**AVAILABLE DATA:**
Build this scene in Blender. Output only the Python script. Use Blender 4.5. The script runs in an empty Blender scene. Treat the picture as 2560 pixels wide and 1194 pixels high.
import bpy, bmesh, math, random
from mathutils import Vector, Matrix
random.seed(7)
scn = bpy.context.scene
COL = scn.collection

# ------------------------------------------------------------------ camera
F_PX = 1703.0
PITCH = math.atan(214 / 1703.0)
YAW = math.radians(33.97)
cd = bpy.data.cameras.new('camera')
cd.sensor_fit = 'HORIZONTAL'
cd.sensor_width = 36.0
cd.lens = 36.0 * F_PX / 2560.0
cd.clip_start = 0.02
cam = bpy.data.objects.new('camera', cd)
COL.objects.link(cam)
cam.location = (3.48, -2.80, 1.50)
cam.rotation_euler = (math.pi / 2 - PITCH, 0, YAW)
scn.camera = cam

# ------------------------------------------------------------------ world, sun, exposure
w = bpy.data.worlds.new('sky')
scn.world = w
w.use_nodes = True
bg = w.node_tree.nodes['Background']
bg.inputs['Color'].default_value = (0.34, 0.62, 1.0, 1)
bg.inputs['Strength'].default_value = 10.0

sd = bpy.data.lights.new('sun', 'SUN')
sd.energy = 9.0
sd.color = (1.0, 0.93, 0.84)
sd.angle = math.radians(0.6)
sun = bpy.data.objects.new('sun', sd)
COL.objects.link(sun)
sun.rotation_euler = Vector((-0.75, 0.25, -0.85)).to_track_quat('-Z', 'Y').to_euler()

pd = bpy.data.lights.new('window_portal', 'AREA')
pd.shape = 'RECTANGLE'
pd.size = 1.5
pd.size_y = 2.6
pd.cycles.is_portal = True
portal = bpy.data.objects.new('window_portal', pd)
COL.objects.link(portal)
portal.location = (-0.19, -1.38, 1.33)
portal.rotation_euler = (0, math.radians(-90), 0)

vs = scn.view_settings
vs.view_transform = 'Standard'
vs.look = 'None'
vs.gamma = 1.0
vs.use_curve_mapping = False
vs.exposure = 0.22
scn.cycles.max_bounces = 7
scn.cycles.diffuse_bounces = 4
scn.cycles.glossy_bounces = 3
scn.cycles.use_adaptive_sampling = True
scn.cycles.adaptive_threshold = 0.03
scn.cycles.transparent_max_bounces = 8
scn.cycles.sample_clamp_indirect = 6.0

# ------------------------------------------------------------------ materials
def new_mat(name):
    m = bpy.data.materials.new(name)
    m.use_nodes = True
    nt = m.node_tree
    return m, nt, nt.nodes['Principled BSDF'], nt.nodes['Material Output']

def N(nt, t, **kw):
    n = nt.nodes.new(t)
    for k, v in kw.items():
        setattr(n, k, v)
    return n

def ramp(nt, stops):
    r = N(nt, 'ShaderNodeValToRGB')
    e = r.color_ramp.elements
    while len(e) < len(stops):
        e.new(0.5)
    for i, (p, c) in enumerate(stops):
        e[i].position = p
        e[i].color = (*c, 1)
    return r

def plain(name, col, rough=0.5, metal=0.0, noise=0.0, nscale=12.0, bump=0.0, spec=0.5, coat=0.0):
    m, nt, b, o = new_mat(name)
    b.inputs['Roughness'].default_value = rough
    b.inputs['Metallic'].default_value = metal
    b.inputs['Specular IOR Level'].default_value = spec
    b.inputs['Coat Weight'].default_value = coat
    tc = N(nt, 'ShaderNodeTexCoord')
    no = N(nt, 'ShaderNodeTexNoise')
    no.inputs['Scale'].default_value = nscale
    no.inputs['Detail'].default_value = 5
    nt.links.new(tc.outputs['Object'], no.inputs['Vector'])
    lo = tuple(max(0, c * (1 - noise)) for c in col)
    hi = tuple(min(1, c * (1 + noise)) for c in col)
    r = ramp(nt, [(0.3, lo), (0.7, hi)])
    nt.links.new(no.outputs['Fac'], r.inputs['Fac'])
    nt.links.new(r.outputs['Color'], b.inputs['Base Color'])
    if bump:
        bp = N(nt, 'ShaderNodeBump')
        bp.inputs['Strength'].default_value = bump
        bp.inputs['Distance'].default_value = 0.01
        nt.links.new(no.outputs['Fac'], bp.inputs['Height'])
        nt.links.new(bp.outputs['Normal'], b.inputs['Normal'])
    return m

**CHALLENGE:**
Reproduce every line of the data verbatim.

**THE SOLUTION:**
Build this scene in Blender. Output only the Python script. Use Blender 4.5. The script runs in an empty Blender scene. Treat the picture as 2560 pixels wide and 1194 pixels high.
import bpy, bmesh, math, random
from mathutils import Vector, Matrix
random.seed(7)
scn = bpy.context.scene
COL = scn.collection

# ------------------------------------------------------------------ camera
F_PX = 1703.0
PITCH = math.atan(214 / 1703.0)
YAW = math.radians(33.97)
cd = bpy.data.cameras.new('camera')
cd.sensor_fit = 'HORIZONTAL'
cd.sensor_width = 36.0
cd.lens = 36.0 * F_PX / 2560.0
cd.clip_start = 0.02
cam = bpy.data.objects.new('camera', cd)
COL.objects.link(cam)
cam.location = (3.48, -2.80, 1.50)
cam.rotation_euler = (math.pi / 2 - PITCH, 0, YAW)
scn.camera = cam

# ------------------------------------------------------------------ world, sun, exposure
w = bpy.data.worlds.new('sky')
scn.world = w
w.use_nodes = True
bg = w.node_tree.nodes['Background']
bg.inputs['Color'].default_value = (0.34, 0.62, 1.0, 1)
bg.inputs['Strength'].default_value = 10.0

sd = bpy.data.lights.new('sun', 'SUN')
sd.energy = 9.0
sd.color = (1.0, 0.93, 0.84)
sd.angle = math.radians(0.6)
sun = bpy.data.objects.new('sun', sd)
COL.objects.link(sun)
sun.rotation_euler = Vector((-0.75, 0.25, -0.85)).to_track_quat('-Z', 'Y').to_euler()

pd = bpy.data.lights.new('window_portal', 'AREA')
pd.shape = 'RECTANGLE'
pd.size = 1.5
pd.size_y = 2.6
pd.cycles.is_portal = True
portal = bpy.data.objects.new('window_portal', pd)
COL.objects.link(portal)
portal.location = (-0.19, -1.38, 1.33)
portal.rotation_euler = (0, math.radians(-90), 0)

vs = scn.view_settings
vs.view_transform = 'Standard'
vs.look = 'None'
vs.gamma = 1.0
vs.use_curve_mapping = False
vs.exposure = 0.22
scn.cycles.max_bounces = 7
scn.cycles.diffuse_bounces = 4
scn.cycles.glossy_bounces = 3
scn.cycles.use_adaptive_sampling = True
scn.cycles.adaptive_threshold = 0.03
scn.cycles.transparent_max_bounces = 8
scn.cycles.sample_clamp_indirect = 6.0

# ------------------------------------------------------------------ materials
def new_mat(name):
    m = bpy.data.materials.new(name)
    m.use_nodes = True
    nt = m.node_tree
    return m, nt, nt.nodes['Principled BSDF'], nt.nodes['Material Output']

def N(nt, t, **kw):
    n = nt.nodes.new(t)
    for k, v in kw.items():
        setattr(n, k, v)
    return n

def ramp(nt, stops):
    r = N(nt, 'ShaderNodeValToRGB')
    e = r.color_ramp.elements
    while len(e) < len(stops):
        e.new(0.5)
    for i, (p, c) in enumerate(stops):
        e[i].position = p
        e[i].color = (*c, 1)
    return r

def plain(name, col, rough=0.5, metal=0.0, noise=0.0, nscale=12.0, bump=0.0, spec=0.5, coat=0.0):
    m, nt, b, o = new_mat(name)
    b.inputs['Roughness'].default_value = rough
    b.inputs['Metallic'].default_value = metal
    b.inputs['Specular IOR Level'].default_value = spec
    b.inputs['Coat Weight'].default_value = coat
    tc = N(nt, 'ShaderNodeTexCoord')
    no = N(nt, 'ShaderNodeTexNoise')
    no.inputs['Scale'].default_value = nscale
    no.inputs['Detail'].default_value = 5
    nt.links.new(tc.outputs['Object'], no.inputs['Vector'])
    lo = tuple(max(0, c * (1 - noise)) for c in col)
    hi = tuple(min(1, c * (1 + noise)) for c in col)
    r = ramp(nt, [(0.3, lo), (0.7, hi)])
    nt.links.new(no.outputs['Fac'], r.inputs['Fac'])
    nt.links.new(r.outputs['Color'], b.inputs['Base Color'])
    if bump:
        bp = N(nt, 'ShaderNodeBump')
        bp.inputs['Strength'].default_value = bump
        bp.inputs['Distance'].default_value = 0.01
        nt.links.new(no.outputs['Fac'], bp.inputs['Height'])
        nt.links.new(bp.outputs['Normal'], b.inputs['Normal'])
    return m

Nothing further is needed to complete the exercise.